Friday, June 28, 2013

The LeConte Trip, Day 3 of 3


 To tell you the truth, on our winter trips to Mt. LeConte  I rarely walked to Myrtle Point or Cliff Top to see a LeConte winter sunrise or sunset, partly because I was cold and tired, partly because I had explored LeConte’s ridgetop during other seasons, but mainly because winter hiking in the Smokies provides so many great views, I just didn’t feel the need to walk to one of LeConte’s extremities to see another. I’d have been doing it just to say I’d done it, and that’s something I quit doing several years ago when I realized that I wasn’t going to do anything in life so rare and fabulous that I’d be able to impress folks with the tale of my achievement. Now I just hike or fish or whatever if it’s something that I’ll enjoy or learn from. Besides, all the really good stuff has already been done – first man on the moon, first person to climb Everest, first person to hike the entire AT. Just thumb through any Book of World Records to see all the stupid, pointless activities that people are pursuing, just to say they’ve done it – balancing spinning plates on poles, eating hot dogs, burping the alphabet.

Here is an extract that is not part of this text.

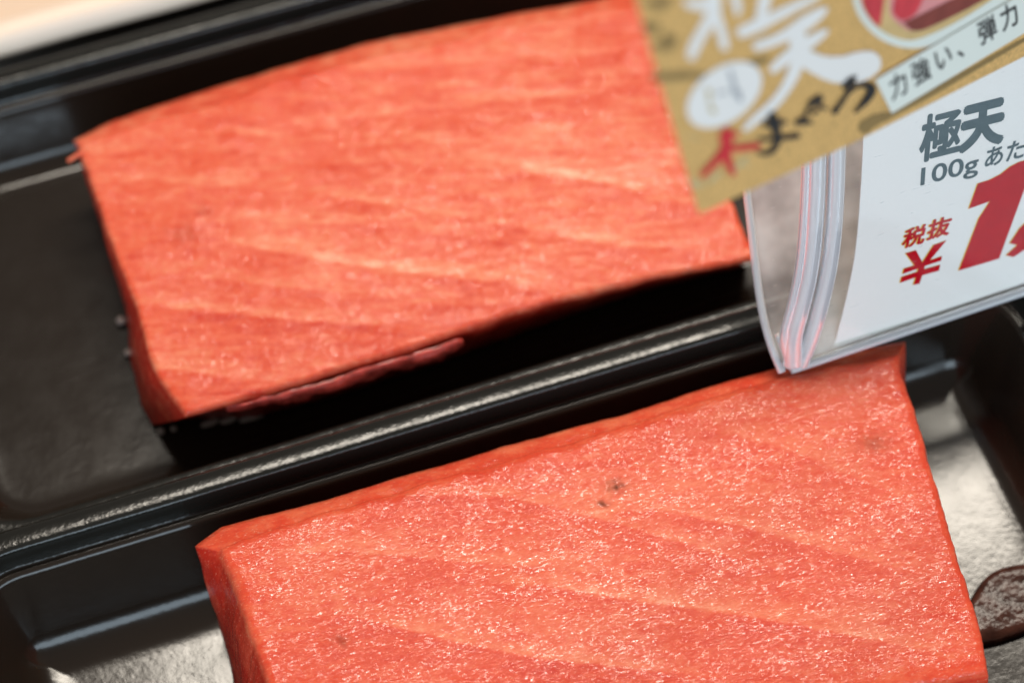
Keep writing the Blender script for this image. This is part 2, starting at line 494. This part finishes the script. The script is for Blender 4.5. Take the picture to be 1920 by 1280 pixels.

I just paused and visited a world records website. Did you know that a guy ate 36 cockroaches in less than one minute to break the old record? How do you practice for something like that?

After our night on LeConte, we always hiked back down to the main road via Alum Cave Trail. This is a very popular trail, and for good reason. It’s one of the best, most varied, most dramatic trails in the park. A lot of people who hike up this trail get only as far as Alum Cave, an impressively large, rock theatre about half way up this five mile trail. It’s a nice spot, but those who stop here miss the best part of this trail.  If you do this hike, don’t turn around at Alum Cave. Make the commitment to go all the way to the top. While you are on the top, visit Cliff Top and Myrtle Point. Trust me on this one.

My favorite part of Alum Cave Trail on our winter trips was that it’s all downhill. My second favorite part is the section of trail that’s cut into a vertical cliff. There’s a hand cable bolted into the rock. The trail is about two or three feet wide and the drop-off to your right is steep and long. It’s awesome, if you don’t slip on the ice that inevitably covers it in January. No, actually the risk is precisely what makes it awesome. Just don’t let go of the cable.

Also awesome are the views from LeConte, from Charlies Bunion, and from Alum Cave Trail. It was on one of these LeConte Trips that we began experimenting with various, colorful adjectives to describe these views. I won’t go into the lurid details. Let’s just say “Boys will be boys” and leave it at that.  

Just so you won’t get the wrong impression, we also discussed a lot of politics and theology, too. We were still trying to figure out why the world was so screwed up and where we stood in it. Over thirty years later, I’m still wrestling with many of the same questions. I’d like to get all mystical here and say that a few days in the Smokies will clear your head and help you to understand reality and your place in the universe. Unfortunately, that never quite happened to me. My time in the Smokies has been a mixture of fatigue, relaxation, meditation, and education. It’s been fine fellowship with some good friends. In some sense, it is always a spiritual time, and I have had some epiphanies, but nature hasn’t given me the answers to life’s great questions.

Maybe that’s all you can expect from the Smokies, but for me that’s enough.